start
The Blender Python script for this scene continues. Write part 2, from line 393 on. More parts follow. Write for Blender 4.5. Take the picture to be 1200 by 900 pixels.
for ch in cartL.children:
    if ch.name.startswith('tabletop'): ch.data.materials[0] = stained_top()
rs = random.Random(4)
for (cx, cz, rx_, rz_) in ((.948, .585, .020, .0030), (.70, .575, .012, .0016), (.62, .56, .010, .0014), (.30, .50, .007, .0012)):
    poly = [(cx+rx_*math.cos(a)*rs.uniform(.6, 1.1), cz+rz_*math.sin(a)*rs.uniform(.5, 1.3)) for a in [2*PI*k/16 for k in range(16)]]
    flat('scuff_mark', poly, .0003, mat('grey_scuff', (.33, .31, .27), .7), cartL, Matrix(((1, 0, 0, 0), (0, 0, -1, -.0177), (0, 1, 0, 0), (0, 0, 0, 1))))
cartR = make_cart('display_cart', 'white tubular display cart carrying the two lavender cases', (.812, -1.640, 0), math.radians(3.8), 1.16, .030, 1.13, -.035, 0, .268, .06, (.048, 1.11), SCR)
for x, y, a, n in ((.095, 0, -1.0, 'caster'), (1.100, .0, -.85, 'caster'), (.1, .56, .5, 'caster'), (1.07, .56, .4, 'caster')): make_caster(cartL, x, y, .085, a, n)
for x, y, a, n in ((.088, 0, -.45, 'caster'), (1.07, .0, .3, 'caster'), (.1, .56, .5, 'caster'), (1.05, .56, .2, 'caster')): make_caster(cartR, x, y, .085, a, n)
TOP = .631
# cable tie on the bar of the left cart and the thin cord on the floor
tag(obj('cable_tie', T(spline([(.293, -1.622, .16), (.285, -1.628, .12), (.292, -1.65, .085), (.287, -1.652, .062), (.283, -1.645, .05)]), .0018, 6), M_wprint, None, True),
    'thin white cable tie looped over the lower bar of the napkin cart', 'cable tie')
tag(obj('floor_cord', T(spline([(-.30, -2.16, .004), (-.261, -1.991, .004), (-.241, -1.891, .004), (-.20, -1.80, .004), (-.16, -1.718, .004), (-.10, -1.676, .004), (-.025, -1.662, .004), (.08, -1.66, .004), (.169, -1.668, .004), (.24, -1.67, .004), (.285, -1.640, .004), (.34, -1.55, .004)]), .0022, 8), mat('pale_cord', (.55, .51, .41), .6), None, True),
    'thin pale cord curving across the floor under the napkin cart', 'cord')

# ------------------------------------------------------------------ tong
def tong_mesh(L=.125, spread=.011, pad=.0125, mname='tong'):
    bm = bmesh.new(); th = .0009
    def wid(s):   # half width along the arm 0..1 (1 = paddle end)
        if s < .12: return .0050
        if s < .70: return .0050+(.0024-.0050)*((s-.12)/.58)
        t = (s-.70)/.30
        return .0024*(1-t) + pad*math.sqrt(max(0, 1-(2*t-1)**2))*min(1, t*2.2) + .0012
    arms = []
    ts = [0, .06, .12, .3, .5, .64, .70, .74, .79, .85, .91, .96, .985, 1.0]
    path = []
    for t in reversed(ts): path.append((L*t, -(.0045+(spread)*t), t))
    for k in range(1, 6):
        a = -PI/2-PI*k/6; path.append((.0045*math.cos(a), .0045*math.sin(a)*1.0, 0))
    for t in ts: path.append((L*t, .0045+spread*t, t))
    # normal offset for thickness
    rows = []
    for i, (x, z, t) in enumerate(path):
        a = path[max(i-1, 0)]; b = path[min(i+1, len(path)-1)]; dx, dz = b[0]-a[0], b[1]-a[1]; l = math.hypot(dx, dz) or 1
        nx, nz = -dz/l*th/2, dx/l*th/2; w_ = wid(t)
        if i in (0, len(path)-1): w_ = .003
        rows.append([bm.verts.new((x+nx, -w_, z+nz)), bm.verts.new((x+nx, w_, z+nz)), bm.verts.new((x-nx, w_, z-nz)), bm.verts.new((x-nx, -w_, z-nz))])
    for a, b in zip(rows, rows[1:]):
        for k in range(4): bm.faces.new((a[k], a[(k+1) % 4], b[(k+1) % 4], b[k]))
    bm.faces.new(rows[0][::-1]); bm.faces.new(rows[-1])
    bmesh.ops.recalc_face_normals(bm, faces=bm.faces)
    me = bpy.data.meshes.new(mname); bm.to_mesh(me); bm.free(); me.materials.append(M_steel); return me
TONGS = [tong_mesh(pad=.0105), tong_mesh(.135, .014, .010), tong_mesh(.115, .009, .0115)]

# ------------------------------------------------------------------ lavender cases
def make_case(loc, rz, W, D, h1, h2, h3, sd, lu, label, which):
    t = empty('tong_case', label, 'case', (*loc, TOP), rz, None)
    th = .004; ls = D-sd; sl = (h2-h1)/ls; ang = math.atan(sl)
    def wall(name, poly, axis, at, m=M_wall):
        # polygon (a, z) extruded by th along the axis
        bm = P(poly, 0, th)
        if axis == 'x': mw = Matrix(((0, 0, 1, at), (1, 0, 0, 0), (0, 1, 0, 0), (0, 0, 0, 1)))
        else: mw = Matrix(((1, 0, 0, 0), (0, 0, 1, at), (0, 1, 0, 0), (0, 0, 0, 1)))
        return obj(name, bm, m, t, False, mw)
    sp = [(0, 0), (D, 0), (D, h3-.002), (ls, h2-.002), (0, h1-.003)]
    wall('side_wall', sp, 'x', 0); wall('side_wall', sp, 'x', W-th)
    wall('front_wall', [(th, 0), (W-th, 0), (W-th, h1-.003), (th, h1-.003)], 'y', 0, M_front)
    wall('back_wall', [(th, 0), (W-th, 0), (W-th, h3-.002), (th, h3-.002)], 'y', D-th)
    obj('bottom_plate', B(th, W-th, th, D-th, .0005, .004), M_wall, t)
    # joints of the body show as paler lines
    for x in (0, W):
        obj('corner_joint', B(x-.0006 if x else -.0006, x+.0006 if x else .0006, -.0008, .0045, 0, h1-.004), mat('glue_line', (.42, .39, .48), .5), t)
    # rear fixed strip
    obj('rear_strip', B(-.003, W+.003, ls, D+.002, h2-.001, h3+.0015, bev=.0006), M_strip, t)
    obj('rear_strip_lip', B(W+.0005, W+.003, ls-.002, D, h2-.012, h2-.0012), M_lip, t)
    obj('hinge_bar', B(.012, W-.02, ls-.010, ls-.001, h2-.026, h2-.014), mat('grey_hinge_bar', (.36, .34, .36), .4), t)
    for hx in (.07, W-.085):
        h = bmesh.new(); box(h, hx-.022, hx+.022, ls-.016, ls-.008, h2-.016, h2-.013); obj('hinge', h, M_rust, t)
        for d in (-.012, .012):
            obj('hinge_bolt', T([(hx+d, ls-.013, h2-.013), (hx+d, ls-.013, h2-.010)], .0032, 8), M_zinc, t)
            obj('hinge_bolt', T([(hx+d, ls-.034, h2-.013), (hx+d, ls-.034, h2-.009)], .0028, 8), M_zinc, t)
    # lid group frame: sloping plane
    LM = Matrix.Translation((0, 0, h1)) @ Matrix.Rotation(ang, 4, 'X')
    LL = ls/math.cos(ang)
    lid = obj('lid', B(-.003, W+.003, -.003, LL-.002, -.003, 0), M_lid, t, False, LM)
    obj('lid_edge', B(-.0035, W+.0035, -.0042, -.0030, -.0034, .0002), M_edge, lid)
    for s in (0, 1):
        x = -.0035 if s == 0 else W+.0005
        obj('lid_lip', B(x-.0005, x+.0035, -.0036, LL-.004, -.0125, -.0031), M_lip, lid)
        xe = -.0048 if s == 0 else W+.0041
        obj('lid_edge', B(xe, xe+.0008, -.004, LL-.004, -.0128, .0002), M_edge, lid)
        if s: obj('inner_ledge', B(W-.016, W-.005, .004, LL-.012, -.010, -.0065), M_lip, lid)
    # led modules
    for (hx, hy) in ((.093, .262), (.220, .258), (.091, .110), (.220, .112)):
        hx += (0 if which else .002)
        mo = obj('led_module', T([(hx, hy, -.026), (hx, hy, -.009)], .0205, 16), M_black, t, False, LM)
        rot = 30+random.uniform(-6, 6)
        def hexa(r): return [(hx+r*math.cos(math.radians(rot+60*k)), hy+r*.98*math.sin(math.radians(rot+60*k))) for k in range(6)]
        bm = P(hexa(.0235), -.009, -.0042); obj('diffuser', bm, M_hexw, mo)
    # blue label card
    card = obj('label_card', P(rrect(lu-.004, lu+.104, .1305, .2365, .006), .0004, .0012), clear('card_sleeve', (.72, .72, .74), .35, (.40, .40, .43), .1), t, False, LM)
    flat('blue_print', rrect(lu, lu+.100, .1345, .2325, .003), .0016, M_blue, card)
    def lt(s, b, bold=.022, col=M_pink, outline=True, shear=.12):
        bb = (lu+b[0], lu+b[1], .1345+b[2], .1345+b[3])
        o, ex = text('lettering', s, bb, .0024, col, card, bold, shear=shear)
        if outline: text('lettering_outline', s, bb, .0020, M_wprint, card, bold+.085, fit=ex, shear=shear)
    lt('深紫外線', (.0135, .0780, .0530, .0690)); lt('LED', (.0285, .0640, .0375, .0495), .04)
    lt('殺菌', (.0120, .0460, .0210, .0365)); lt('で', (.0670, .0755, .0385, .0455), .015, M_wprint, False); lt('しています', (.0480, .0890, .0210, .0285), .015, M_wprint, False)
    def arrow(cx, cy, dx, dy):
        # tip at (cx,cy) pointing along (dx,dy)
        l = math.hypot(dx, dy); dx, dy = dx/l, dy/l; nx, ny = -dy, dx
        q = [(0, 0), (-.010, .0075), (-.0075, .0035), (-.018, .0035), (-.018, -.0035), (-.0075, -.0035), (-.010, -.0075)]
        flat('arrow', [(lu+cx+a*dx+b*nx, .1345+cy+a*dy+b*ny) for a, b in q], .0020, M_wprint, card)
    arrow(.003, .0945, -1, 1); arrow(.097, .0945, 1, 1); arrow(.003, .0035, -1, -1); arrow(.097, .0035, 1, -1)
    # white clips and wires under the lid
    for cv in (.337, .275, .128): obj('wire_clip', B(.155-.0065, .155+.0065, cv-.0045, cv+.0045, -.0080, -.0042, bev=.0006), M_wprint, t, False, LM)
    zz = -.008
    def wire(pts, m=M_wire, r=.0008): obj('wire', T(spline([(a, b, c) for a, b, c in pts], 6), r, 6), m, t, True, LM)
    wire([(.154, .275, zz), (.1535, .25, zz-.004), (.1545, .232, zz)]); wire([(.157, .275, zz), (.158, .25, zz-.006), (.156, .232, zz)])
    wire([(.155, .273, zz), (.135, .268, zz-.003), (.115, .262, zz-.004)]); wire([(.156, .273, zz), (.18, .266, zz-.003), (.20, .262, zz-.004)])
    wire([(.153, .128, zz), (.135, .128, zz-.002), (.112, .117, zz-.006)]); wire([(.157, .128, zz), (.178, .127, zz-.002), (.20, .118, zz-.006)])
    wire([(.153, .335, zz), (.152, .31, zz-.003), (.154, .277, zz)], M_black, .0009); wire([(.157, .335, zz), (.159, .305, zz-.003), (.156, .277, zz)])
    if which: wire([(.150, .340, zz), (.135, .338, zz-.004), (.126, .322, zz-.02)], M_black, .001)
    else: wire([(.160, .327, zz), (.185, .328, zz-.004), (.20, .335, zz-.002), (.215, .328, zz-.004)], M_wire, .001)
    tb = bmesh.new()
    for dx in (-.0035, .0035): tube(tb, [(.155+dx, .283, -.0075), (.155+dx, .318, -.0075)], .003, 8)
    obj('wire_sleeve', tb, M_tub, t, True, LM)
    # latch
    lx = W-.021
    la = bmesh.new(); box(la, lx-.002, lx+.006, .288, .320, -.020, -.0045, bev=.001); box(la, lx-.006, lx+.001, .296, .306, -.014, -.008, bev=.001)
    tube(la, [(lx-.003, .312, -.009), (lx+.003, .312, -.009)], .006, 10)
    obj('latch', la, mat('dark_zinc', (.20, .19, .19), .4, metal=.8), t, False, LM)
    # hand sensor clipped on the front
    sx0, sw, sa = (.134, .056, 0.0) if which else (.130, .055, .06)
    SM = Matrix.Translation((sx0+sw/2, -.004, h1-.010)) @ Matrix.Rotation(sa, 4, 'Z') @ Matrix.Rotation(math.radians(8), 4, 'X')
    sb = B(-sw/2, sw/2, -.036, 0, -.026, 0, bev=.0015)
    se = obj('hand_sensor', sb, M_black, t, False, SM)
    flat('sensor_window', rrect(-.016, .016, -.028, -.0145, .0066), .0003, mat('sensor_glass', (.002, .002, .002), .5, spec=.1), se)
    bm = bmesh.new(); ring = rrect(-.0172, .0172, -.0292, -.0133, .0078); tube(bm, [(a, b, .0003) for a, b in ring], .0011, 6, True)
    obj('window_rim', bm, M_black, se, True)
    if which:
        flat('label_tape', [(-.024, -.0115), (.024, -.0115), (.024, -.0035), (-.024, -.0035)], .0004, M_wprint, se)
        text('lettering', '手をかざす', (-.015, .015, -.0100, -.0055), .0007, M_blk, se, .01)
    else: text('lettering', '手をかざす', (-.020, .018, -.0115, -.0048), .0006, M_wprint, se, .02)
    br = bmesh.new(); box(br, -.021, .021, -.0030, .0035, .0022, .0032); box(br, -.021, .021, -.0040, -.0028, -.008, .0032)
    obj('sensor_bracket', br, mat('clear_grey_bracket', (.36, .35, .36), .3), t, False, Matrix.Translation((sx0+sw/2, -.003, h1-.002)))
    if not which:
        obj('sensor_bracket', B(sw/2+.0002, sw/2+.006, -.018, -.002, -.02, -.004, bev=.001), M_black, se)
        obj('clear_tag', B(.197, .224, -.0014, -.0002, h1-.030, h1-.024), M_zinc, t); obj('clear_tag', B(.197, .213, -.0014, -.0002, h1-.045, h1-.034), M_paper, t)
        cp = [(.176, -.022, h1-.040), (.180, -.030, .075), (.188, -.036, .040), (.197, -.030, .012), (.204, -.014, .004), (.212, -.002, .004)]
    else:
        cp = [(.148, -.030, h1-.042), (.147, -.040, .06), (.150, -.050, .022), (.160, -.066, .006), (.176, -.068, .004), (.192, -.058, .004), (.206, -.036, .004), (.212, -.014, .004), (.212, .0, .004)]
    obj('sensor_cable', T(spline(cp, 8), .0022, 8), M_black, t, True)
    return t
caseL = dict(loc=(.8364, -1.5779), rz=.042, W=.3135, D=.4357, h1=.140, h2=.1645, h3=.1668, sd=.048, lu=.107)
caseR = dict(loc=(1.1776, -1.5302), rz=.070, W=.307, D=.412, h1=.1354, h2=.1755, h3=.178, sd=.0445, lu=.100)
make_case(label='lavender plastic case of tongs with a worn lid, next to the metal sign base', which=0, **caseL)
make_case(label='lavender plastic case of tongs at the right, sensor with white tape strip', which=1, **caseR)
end
▸ Stated problem
Please transcribe, exactly and with nothing added, the lines from the first line of the material above through the line that contains "napkin cart', 'cord')".

▸ Response to the exercise
The Blender Python script for this scene continues. Write part 2, from line 393 on. More parts follow. Write for Blender 4.5. Take the picture to be 1200 by 900 pixels.
for ch in cartL.children:
    if ch.name.startswith('tabletop'): ch.data.materials[0] = stained_top()
rs = random.Random(4)
for (cx, cz, rx_, rz_) in ((.948, .585, .020, .0030), (.70, .575, .012, .0016), (.62, .56, .010, .0014), (.30, .50, .007, .0012)):
    poly = [(cx+rx_*math.cos(a)*rs.uniform(.6, 1.1), cz+rz_*math.sin(a)*rs.uniform(.5, 1.3)) for a in [2*PI*k/16 for k in range(16)]]
    flat('scuff_mark', poly, .0003, mat('grey_scuff', (.33, .31, .27), .7), cartL, Matrix(((1, 0, 0, 0), (0, 0, -1, -.0177), (0, 1, 0, 0), (0, 0, 0, 1))))
cartR = make_cart('display_cart', 'white tubular display cart carrying the two lavender cases', (.812, -1.640, 0), math.radians(3.8), 1.16, .030, 1.13, -.035, 0, .268, .06, (.048, 1.11), SCR)
for x, y, a, n in ((.095, 0, -1.0, 'caster'), (1.100, .0, -.85, 'caster'), (.1, .56, .5, 'caster'), (1.07, .56, .4, 'caster')): make_caster(cartL, x, y, .085, a, n)
for x, y, a, n in ((.088, 0, -.45, 'caster'), (1.07, .0, .3, 'caster'), (.1, .56, .5, 'caster'), (1.05, .56, .2, 'caster')): make_caster(cartR, x, y, .085, a, n)
TOP = .631
# cable tie on the bar of the left cart and the thin cord on the floor
tag(obj('cable_tie', T(spline([(.293, -1.622, .16), (.285, -1.628, .12), (.292, -1.65, .085), (.287, -1.652, .062), (.283, -1.645, .05)]), .0018, 6), M_wprint, None, True),
    'thin white cable tie looped over the lower bar of the napkin cart', 'cable tie')
tag(obj('floor_cord', T(spline([(-.30, -2.16, .004), (-.261, -1.991, .004), (-.241, -1.891, .004), (-.20, -1.80, .004), (-.16, -1.718, .004), (-.10, -1.676, .004), (-.025, -1.662, .004), (.08, -1.66, .004), (.169, -1.668, .004), (.24, -1.67, .004), (.285, -1.640, .004), (.34, -1.55, .004)]), .0022, 8), mat('pale_cord', (.55, .51, .41), .6), None, True),
    'thin pale cord curving across the floor under the napkin cart', 'cord')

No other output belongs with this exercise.